**What you should do:** Exactly reproduce the lines that follow.

**Information shown:**
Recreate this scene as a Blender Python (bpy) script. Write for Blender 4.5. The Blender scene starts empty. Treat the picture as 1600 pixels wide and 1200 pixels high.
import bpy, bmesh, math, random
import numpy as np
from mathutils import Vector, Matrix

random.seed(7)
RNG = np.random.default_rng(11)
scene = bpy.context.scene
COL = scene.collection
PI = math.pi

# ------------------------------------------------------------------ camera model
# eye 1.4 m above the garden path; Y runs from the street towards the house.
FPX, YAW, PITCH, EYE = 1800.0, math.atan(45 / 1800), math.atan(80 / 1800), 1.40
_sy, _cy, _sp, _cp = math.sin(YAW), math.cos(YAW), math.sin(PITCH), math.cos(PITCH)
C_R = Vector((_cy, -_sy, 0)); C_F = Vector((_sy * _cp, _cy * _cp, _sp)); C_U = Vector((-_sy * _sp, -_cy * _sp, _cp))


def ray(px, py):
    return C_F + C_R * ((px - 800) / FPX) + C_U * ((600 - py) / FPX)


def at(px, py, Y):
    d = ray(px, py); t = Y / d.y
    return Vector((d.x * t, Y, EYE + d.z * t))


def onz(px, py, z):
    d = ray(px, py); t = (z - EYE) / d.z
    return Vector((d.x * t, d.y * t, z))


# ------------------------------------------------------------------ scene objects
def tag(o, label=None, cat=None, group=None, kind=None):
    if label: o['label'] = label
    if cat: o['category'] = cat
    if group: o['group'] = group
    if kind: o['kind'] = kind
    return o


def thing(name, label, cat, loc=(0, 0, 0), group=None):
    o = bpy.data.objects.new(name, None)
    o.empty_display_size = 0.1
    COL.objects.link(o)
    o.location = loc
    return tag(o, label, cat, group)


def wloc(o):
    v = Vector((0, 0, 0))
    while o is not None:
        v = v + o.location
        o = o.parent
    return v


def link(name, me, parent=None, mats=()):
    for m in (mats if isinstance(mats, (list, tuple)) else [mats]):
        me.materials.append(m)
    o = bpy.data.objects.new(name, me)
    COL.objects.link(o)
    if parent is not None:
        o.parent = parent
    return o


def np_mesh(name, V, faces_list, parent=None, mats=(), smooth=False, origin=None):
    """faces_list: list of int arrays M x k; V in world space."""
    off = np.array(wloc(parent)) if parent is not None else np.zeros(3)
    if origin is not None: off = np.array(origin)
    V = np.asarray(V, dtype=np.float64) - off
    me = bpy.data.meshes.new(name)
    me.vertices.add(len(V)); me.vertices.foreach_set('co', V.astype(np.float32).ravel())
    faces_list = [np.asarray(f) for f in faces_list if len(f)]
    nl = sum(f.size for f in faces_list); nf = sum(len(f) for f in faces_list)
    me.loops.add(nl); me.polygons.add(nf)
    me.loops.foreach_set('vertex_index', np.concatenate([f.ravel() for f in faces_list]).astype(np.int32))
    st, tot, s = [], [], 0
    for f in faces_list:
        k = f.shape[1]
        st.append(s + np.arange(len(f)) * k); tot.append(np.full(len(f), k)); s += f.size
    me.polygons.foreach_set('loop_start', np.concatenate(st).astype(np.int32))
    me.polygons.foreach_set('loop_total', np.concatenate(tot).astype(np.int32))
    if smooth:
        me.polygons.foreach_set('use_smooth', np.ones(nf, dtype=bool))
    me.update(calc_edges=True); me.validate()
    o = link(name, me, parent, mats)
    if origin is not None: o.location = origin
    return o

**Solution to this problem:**
Recreate this scene as a Blender Python (bpy) script. Write for Blender 4.5. The Blender scene starts empty. Treat the picture as 1600 pixels wide and 1200 pixels high.
import bpy, bmesh, math, random
import numpy as np
from mathutils import Vector, Matrix

random.seed(7)
RNG = np.random.default_rng(11)
scene = bpy.context.scene
COL = scene.collection
PI = math.pi

# ------------------------------------------------------------------ camera model
# eye 1.4 m above the garden path; Y runs from the street towards the house.
FPX, YAW, PITCH, EYE = 1800.0, math.atan(45 / 1800), math.atan(80 / 1800), 1.40
_sy, _cy, _sp, _cp = math.sin(YAW), math.cos(YAW), math.sin(PITCH), math.cos(PITCH)
C_R = Vector((_cy, -_sy, 0)); C_F = Vector((_sy * _cp, _cy * _cp, _sp)); C_U = Vector((-_sy * _sp, -_cy * _sp, _cp))


def ray(px, py):
    return C_F + C_R * ((px - 800) / FPX) + C_U * ((600 - py) / FPX)


def at(px, py, Y):
    d = ray(px, py); t = Y / d.y
    return Vector((d.x * t, Y, EYE + d.z * t))


def onz(px, py, z):
    d = ray(px, py); t = (z - EYE) / d.z
    return Vector((d.x * t, d.y * t, z))


# ------------------------------------------------------------------ scene objects
def tag(o, label=None, cat=None, group=None, kind=None):
    if label: o['label'] = label
    if cat: o['category'] = cat
    if group: o['group'] = group
    if kind: o['kind'] = kind
    return o


def thing(name, label, cat, loc=(0, 0, 0), group=None):
    o = bpy.data.objects.new(name, None)
    o.empty_display_size = 0.1
    COL.objects.link(o)
    o.location = loc
    return tag(o, label, cat, group)


def wloc(o):
    v = Vector((0, 0, 0))
    while o is not None:
        v = v + o.location
        o = o.parent
    return v


def link(name, me, parent=None, mats=()):
    for m in (mats if isinstance(mats, (list, tuple)) else [mats]):
        me.materials.append(m)
    o = bpy.data.objects.new(name, me)
    COL.objects.link(o)
    if parent is not None:
        o.parent = parent
    return o


def np_mesh(name, V, faces_list, parent=None, mats=(), smooth=False, origin=None):
    """faces_list: list of int arrays M x k; V in world space."""
    off = np.array(wloc(parent)) if parent is not None else np.zeros(3)
    if origin is not None: off = np.array(origin)
    V = np.asarray(V, dtype=np.float64) - off
    me = bpy.data.meshes.new(name)
    me.vertices.add(len(V)); me.vertices.foreach_set('co', V.astype(np.float32).ravel())
    faces_list = [np.asarray(f) for f in faces_list if len(f)]
    nl = sum(f.size for f in faces_list); nf = sum(len(f) for f in faces_list)
    me.loops.add(nl); me.polygons.add(nf)
    me.loops.foreach_set('vertex_index', np.concatenate([f.ravel() for f in faces_list]).astype(np.int32))
    st, tot, s = [], [], 0
    for f in faces_list:
        k = f.shape[1]
        st.append(s + np.arange(len(f)) * k); tot.append(np.full(len(f), k)); s += f.size
    me.polygons.foreach_set('loop_start', np.concatenate(st).astype(np.int32))
    me.polygons.foreach_set('loop_total', np.concatenate(tot).astype(np.int32))
    if smooth:
        me.polygons.foreach_set('use_smooth', np.ones(nf, dtype=bool))
    me.update(calc_edges=True); me.validate()
    o = link(name, me, parent, mats)
    if origin is not None: o.location = origin
    return o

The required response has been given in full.